Ein Leben lang arbeiten, durchhalten, einzahlen – und dann endlich Pension. Für viele ist sie das große Versprechen am Ende des Berufslebens. Doch die Realität ist – auch im Lichte der ob der Staatsschulden wieder aufflammenden Diskussion über längeres Arbeiten – ernüchternd: Nicht alle erleben diesen Lebensabschnitt überhaupt. Und für manche ist er erschreckend kurz. Der Wiener Demograf Marc Luy von der Österreichischen Akademie der Wissenschaften (ÖAW) hat sich angesehen, was die Zahlen tatsächlich sagen – und was nicht.

Die Mehrheit erreicht das Pensionsalter
Zunächst die gute Nachricht: Die meisten Menschen in Österreich erreichen das klassische Pensionsalter. Laut aktuellen Sterbetafeln der Statistik Austria werden rund 94 Prozent der Bevölkerung 60 Jahre alt, etwa 91 Prozent erreichen das 65. Lebensjahr. Frauen leben dabei länger als Männer. Doch Luy warnt vor falschen Schlüssen: „Diese Zahlen sind keine Prognosen für einzelne Menschen, sondern beschreiben das aktuelle Sterbegeschehen der gesamten Bevölkerung.“ Sie zeigen, wie viele es schaffen – nicht, wie lange sie dann noch leben.

Für Tausende ist die Pension nur kurz
Und hier wird es bitter: Von jenen Menschen, die ihren 60. Geburtstag erleben, sterben rund neun Prozent noch vor dem 70. Lebensjahr. Für sie bleibt die Pension ein sehr kurzer Abschnitt. Rechnet man genauer nach und definiert „kurze Pension“ als weniger als fünf Jahre, dann betrifft das bis zu sechs Prozent der Menschen, je nach Pensionsantrittsalter.

Zitat Icon

Nicht alle erleben ihre Pension – aber wer sie erreicht, lebt statistisch gesehen oft noch lange. Allerdings sind diese Jahre sehr ungleich verteilt.

Marc Luy, Österreichische Akademie der Wissenschaften (ÖAW)

Durchschnitt verschleiert die Ungleichheit
Statistisch gesehen haben Männer mit 65 noch knapp 19 Jahre, Frauen sogar über 21 Jahre Lebenserwartung vor sich.
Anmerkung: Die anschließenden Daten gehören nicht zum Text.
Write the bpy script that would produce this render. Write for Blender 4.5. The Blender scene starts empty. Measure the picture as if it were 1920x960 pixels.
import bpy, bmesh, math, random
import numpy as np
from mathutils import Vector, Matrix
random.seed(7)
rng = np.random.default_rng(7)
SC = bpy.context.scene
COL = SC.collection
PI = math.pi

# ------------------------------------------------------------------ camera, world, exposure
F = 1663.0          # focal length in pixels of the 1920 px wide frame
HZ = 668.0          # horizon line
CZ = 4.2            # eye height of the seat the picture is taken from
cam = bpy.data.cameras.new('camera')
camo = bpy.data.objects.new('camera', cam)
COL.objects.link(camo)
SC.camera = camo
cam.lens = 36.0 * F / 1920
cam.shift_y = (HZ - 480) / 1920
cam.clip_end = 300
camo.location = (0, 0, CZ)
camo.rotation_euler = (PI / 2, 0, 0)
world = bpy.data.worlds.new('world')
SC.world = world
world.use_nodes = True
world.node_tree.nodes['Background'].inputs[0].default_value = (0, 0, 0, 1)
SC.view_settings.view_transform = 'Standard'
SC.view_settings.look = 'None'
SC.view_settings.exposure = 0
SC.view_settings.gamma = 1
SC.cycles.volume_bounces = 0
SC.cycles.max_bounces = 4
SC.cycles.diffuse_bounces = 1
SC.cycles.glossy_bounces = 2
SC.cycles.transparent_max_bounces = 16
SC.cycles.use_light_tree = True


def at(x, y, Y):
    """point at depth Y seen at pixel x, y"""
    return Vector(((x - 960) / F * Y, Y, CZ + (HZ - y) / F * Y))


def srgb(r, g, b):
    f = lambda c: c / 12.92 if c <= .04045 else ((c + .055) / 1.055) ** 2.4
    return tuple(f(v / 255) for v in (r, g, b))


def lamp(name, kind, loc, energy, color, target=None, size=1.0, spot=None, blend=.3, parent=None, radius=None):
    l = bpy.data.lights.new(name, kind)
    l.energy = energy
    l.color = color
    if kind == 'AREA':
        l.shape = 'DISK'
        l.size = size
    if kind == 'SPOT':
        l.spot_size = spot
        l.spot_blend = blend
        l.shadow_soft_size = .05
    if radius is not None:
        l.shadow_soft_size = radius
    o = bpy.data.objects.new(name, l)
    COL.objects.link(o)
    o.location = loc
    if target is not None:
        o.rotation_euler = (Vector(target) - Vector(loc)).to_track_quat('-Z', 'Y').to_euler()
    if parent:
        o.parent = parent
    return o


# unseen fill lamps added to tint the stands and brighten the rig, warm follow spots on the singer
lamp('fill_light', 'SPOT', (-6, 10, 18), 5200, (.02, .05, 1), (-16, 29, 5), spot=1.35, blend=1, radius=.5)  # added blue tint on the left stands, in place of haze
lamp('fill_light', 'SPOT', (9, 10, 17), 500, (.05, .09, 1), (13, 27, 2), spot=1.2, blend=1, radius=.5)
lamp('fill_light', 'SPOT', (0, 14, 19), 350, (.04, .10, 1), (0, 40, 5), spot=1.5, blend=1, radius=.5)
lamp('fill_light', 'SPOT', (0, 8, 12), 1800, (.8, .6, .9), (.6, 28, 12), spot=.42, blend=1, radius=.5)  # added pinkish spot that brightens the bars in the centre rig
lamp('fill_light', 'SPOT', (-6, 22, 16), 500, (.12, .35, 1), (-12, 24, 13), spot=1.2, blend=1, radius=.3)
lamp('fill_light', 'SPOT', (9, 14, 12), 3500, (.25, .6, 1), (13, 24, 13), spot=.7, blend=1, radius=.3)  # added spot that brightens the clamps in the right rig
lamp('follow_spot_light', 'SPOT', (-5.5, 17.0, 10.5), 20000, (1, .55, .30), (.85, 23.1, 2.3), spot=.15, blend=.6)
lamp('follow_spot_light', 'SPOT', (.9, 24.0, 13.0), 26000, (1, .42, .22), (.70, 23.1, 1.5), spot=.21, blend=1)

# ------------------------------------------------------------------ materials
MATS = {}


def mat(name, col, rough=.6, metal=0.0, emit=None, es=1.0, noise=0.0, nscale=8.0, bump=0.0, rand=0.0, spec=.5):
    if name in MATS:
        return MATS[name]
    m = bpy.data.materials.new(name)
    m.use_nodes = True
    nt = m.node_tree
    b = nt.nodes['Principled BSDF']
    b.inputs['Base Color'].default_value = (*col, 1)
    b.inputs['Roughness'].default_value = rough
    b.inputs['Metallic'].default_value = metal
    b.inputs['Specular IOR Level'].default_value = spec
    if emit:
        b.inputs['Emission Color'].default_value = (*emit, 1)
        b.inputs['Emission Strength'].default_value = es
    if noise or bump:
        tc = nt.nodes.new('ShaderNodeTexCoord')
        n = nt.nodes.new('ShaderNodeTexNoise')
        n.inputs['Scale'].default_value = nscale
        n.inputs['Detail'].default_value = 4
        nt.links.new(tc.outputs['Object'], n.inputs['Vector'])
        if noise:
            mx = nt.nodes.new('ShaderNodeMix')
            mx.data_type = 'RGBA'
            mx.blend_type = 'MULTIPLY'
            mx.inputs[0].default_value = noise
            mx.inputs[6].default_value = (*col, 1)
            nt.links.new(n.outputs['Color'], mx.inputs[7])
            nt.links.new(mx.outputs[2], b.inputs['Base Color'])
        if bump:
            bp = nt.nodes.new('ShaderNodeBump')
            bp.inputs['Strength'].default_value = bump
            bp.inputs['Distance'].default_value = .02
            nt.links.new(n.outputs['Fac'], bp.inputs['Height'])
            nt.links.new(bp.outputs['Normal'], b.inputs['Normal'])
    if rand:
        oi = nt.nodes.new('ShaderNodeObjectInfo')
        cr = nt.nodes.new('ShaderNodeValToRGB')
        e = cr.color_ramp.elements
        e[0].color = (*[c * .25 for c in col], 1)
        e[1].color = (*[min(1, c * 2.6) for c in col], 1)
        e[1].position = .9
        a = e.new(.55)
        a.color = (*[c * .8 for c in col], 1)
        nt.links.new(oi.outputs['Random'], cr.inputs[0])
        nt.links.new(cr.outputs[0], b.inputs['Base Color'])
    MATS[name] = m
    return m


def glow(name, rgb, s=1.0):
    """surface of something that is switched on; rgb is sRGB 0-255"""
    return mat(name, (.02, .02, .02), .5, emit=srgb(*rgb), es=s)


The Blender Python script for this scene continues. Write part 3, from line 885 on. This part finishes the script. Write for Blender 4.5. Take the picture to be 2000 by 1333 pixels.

Doch dieser Durchschnitt täuscht – denn nicht alle profitieren gleich. „Es gibt Unterschiede zwischen sozialen Gruppen“, sagt der Demograf. Und diese Unterschiede haben einen Einfluss darauf, ob man seine Pension genießen kann – oder kaum erlebt.

Harte Jobs, kürzeres Leben
Für Österreich gibt es zwar keine offiziellen Sterbetafeln nach Berufsgruppen, doch internationale Studien zeigen ein klares Muster: Körperlich schwere Arbeit verkürzt das Leben deutlich. In einer Vergleichsstudie des Demografen für Deutschland lag die Wahrscheinlichkeit eines Bergarbeiters, das Rentenalter zu erreichen, bei nur etwa 50 Prozent. Lehrer, Sozialarbeiter oder Dozenten hingegen erreichten ihren 65. Geburtstag in über 90 Prozent der Fälle. Der Unterschied in der Lebenserwartung mit 65: mehr als sieben Jahre.

„Vor allem ungelernte und angelernte Arbeiter haben eine vergleichsweise geringere Lebenserwartung“, erklärt Luy. Schichtarbeit, Dauerstress, körperliche Belastung – all das hinterlässt Spuren.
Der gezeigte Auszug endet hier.